23. Somut olayda; davalı şirkete ait işyeri sigortalılarından dava dışı Zafer Kartal'ın vefatı ile sonuçlanan ve savcılık tarafından yürütülen soruşturmada intihar olduğu belirtilerek kamu adına kovuşturma yapılmasına yer olmadığına karar verilen olayın Kurum müfettişi tarafından hazırlanan 12.10.2011 tarihli raporda 5510 sayılı Kanun'un 13/1-a maddesi uyarınca iş kazası olduğu ve işe giriş bildirgesinin Kuruma kazadan sonra verildiği yönünde tespit yapıldığı, davalı Kurum tarafından bu tespit esas alınarak olayın iş kazası olduğu kabul edilmek suretiyle dava dışı sigortalının hak sahiplerine gelir bağlandığı, bağlanan gelirin ilk peşin sermaye değerinin tahsili istemiyle açılan eldeki davada davalı vekilinin cevap dilekçesinde olayın iş kazası olmaktan uzaklaştığını belirttiği, ön inceleme duruşmasında uyuşmazlığın sigortalının ölümünün iş kazasından kaynaklanıp kaynaklanmadığı, buna göre de talep edilen alacaklara hak kazanılıp kazanılmadığı olarak belirlendiği, mahkemece toplanan delillerin Kurumun olayın iş kazası olduğu yönündeki kabulünü doğruladığı gerekçesiyle taleple bağlı kalınarak istemin hüküm altına alındığı, davalı vekilinin sigortalının sigorta girişinin zamanında yapılmamasının olayın iş kazası olarak nitelendirilmesi için yeterli olmadığını açıkça temyiz konusu yaptığı anlaşılmıştır.

24. Şu hâlde yukarıda yapılan açıklamalar ışığında somut olay değerlendirildiğinde; eldeki davada davacı Kurumun dava dışı sigortalının hak sahiplerine bağlanan gelir nedeniyle rücu alacağının bulunup bulunmadığı konusunda karar verilebilmesi için öncelikle olayın iş kazası olup olmadığı ile ilgili uyuşmazlığın çözümlenmesi gerekmekte olup davalının bu yönde savunması ve temyiz itirazı olduğu dikkate alındığında davalıya olayın hizmet akdine dayalı iş kazası olmadığının tespiti yönünde dava açması için Hukuk Muhakemeleri Kanunu'nun 165. maddesine uygun biçimde süre verilmeli, dava açıldığı takdirde bekletici mesele yapılarak sonucuna göre davanın esası hakkında hüküm kurulmalıdır.

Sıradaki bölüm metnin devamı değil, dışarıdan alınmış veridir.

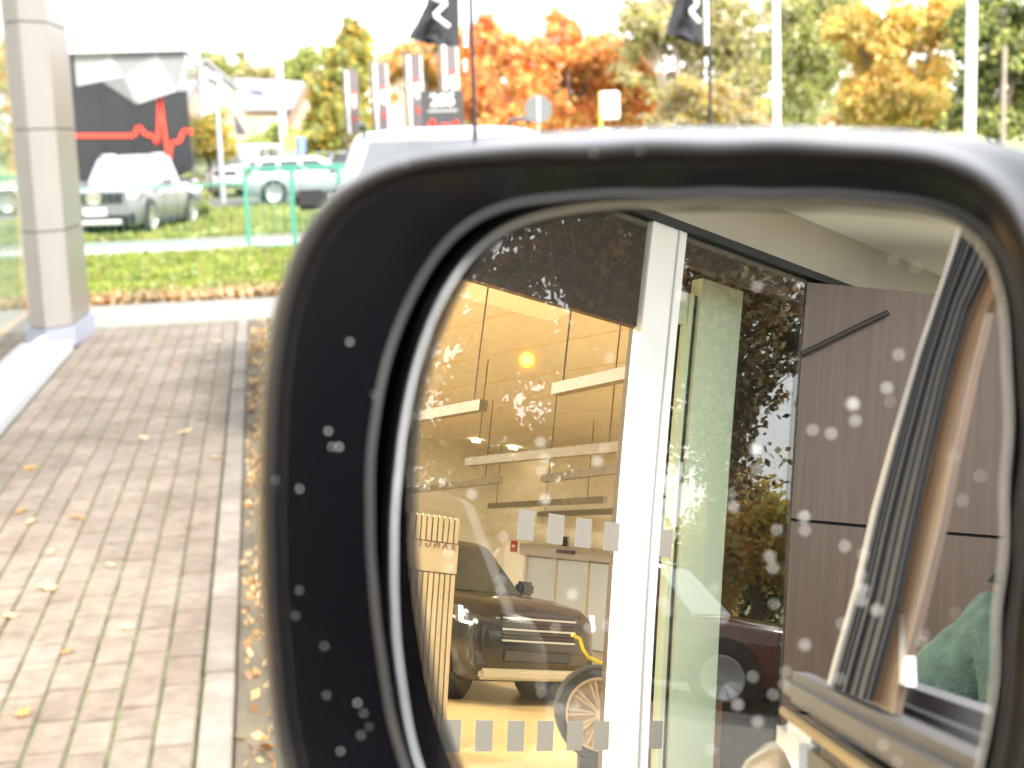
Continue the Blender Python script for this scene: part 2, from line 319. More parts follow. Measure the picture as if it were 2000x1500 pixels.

25. Hâl böyle olunca Hukuk Genel Kurulunca da benimsenen Özel Daire bozma kararına uyulması gerekirken önceki hükümde direnilmesi doğru olmamıştır.

26. Bu nedenle direnme kararı bozulmalıdır.

27. Öte yandan dava dışı sigortalının hak sahiplerine bağlanan gelirin ölüm geliri olmasına rağmen Özel Daire bozma kararında "sürekli iş göremezlik" geliri olarak yazılması maddi hata olarak kabul edilmiş ve işin esasına etkili görülmemiştir.

IV. SONUÇ:

Açıklanan nedenlerle;

Davalı ... İnşaat Madencilik Turizm Sanayi ve Ticaret Limited Şirketi vekilinin temyiz itirazlarının kabulü ile, direnme kararının yukarıda belirtilen nedenlerden dolayı 6100 sayılı Hukuk Muhakemeleri Kanunu'nun geçici 3. maddesine göre uygulanmakta olan 1086 sayılı Hukuk Usulü Muhakemeleri Kanunu'nun 429. maddesi gereğince BOZULMASINA,

İstek hâlinde temyiz peşin harcının yatırana geri verilmesine,

Karar düzeltme yolu kapalı olmak üzere 24.02.2022 tarihinde oy birliği ile kesin olarak karar verildi.